Back when I was writing Black Demographic Data, 1790-1860, I spent a lot of time trying to find the 1849 California Constitutional Convention debates. (If that seems a leap--the same guy that got Oregon the add a "no free blacks" provision to the 1857 Oregon Constitution tried, and failed, to get one added to the 1850 California Constitution.) I never could find it--no matter how many dusty library shelves I tried. But now I see by reading the comments over at Arms and the Law that the debates are available online--and there was actually discussion of whether to add a right to keep and bear arms provision. From John Ross Browne, ed., Report of the Debates in the Convention of California on the Formation of the State Constitution... 47:
I had always thought that the reason California's Constitution had no right to keep and bear arms was because so many of the early settlers were Iowans--and Iowa's state constitution did not have (and still does not have) a right to keep and bear arms. But apparently it wasn't just an oversight.Mr. Ord offered the following :
Sec. 16. Every person has a right to bear arms for the defence of himself and the State.
Mr. McCarver moved to amend by saying, " provided they are not concealed arms." He did not think, however, that this was a proper subject for the Constitution. No attempt should be made to prevent the Legislature from regulating matters of this kind.
Mr. Sherwood was of the same opinion. To make a positive declaration that a man has not this right would be null and void, inasmuch as it would be in opposition to the Constitution of the United States, which provides that " a well regulated militia, being necessary to the security of a free State, the right oí the people to keep and bear arms, shall not be infringed."
Mr. Botts was surprised that the gentleman from New York (Mr. Sherwood) should object to any provision here, because it was contained in the Constitution of the United States. After taking half-a-dozen provisions from that Constitution, word for word, such an objection came with rather a bad grace. He (Mr. Bolts) would himself prefer having this provision under the legislative head. A bill of rights is a general declaration ; the Constitution is a specific declaration. It is an admitted rule of construction that the bill of rights, or preamble, is of inferior force, and succombs to the Constitution. If there be in the Constitution a clause which conflicts with the bill of rights, the latter falls to the ground. He (Mr. Bolts) desired to see all great principles involving the rights of citizens brought into direct operation in the body of the Constitution. He saw no necessity for mere declarations which could have no force or effect. For this reason he had voted against the subject of monopolies ; and for the same reason he would vote against this.

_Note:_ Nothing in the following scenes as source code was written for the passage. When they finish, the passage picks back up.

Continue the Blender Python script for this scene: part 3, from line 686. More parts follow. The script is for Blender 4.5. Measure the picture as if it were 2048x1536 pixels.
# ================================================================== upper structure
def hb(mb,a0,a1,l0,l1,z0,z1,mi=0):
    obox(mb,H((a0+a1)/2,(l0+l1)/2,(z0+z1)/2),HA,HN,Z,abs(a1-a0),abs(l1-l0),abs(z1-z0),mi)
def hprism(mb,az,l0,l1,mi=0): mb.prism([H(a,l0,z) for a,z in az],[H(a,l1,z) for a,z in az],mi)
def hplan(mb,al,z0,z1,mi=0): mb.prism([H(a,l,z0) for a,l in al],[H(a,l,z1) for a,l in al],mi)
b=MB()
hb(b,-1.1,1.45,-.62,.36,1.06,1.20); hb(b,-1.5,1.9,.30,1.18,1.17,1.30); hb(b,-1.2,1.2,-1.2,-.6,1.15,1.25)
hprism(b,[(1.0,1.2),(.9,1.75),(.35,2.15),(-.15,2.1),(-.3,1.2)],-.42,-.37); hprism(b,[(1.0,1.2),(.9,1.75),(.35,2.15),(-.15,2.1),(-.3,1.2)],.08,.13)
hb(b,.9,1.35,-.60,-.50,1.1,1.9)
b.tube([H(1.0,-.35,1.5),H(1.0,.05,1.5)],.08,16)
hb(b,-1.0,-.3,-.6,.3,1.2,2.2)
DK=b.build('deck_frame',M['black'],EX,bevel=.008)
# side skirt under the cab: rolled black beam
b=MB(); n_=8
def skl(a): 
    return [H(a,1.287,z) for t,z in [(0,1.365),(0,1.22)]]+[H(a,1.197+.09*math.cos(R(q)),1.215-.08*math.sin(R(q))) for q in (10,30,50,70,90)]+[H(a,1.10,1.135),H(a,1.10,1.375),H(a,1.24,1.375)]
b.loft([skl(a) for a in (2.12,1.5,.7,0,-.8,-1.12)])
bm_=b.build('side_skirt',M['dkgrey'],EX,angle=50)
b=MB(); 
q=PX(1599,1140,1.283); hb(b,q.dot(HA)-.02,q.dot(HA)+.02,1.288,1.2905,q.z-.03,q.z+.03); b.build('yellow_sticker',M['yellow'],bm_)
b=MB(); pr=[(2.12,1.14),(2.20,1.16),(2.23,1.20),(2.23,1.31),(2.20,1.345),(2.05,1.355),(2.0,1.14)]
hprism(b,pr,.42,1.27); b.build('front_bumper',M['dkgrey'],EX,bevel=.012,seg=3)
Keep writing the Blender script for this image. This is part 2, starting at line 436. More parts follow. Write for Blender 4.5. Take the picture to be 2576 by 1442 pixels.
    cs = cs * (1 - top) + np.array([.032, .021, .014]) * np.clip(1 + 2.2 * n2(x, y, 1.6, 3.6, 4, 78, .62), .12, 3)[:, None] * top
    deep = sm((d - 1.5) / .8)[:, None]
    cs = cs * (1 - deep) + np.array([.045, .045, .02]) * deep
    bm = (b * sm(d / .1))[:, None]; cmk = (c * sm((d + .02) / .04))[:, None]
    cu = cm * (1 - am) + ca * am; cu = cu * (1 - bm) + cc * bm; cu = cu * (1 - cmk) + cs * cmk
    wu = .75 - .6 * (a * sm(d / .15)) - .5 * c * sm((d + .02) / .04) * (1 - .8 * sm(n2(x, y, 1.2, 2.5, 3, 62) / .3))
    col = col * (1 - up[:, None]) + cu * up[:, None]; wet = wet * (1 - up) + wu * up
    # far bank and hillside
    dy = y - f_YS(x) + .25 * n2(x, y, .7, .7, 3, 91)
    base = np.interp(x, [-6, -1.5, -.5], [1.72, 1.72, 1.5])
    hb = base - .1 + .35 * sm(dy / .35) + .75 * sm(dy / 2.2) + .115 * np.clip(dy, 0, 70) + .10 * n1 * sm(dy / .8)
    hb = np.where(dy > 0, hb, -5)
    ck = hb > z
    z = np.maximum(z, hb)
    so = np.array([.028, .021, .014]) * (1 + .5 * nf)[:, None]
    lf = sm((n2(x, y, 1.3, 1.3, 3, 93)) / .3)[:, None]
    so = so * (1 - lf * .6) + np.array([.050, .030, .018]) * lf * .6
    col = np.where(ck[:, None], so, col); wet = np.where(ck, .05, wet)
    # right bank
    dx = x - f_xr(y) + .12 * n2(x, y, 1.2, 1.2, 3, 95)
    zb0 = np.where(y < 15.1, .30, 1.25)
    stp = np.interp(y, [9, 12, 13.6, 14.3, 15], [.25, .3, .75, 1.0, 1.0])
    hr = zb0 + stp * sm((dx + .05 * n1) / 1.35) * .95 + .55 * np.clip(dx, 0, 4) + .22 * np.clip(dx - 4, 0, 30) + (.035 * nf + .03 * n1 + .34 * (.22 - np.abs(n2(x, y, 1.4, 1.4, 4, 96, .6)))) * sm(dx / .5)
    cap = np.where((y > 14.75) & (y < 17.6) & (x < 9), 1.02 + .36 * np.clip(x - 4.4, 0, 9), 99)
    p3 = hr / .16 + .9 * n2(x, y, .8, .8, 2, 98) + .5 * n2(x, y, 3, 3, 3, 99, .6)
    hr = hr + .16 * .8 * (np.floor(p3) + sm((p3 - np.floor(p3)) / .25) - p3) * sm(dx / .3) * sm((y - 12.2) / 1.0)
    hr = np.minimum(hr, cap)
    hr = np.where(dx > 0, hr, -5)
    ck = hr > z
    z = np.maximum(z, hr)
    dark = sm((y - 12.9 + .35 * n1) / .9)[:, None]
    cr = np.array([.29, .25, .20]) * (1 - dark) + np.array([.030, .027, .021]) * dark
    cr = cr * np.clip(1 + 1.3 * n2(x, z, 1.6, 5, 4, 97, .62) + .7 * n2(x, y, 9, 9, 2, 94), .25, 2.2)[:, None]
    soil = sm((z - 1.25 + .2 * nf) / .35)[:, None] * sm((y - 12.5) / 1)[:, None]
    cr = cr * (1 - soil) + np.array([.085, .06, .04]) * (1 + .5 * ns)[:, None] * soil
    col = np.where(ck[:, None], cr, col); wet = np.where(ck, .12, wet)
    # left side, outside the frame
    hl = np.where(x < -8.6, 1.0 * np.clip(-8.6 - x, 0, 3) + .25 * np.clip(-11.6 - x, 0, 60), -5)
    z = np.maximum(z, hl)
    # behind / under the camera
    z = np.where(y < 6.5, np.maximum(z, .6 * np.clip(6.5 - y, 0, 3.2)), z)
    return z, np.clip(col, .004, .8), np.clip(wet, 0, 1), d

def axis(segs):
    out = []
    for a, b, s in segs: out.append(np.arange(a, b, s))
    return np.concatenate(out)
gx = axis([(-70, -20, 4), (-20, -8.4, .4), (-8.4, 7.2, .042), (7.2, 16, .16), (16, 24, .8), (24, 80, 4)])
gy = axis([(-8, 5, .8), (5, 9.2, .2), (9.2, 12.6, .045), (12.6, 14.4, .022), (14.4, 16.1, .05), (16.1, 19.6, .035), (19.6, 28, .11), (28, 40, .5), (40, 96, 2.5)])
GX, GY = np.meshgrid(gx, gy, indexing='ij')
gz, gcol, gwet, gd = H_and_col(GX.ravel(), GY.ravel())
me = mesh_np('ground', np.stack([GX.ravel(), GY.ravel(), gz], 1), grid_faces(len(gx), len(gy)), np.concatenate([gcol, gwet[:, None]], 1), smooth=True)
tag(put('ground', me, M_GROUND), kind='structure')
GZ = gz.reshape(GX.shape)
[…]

Mr. Sherwood was not aware of having voted in the bill of rights for any provision which was directly secured to the people of California by the Constitution of the United States. But ¡f he had done so, it was with the good example before him of the gentleman from Monterey, who had voted for a provision in regard to the law of attainder. That provision he would find in the Constitution under the limitation of the powers of Congress. It was introduced here to limit the powers of the Legislature. But Mr. Ord's proposition directly touches the rights of every citizen.
The question was then taken, and both the amendment, and amendment to the amendment, were rejected.
It is rather interesting that some delegates argued that it was inappropriate, apparently because it was too broad (and needed to leave authority to the legislature to regulated concealed carry), and others thought that it was superfluous. But it would also appear that some delegates thought it was wrongly placed in a Bill of Rights, and perhaps some felt that the state legislature needed authority to regulate the bearing of arms.
This isn't going to be very useful for those arguing for a right to keep and bear arms under the California Constitution--especially because debates on the 1879 Constitution did not even get around to rejecting such a proposal--but still quite interesting, nonetheless. I suspect that the McDonald decision, when it comes down, is going to make the whole question about a right under the California Constitution moot.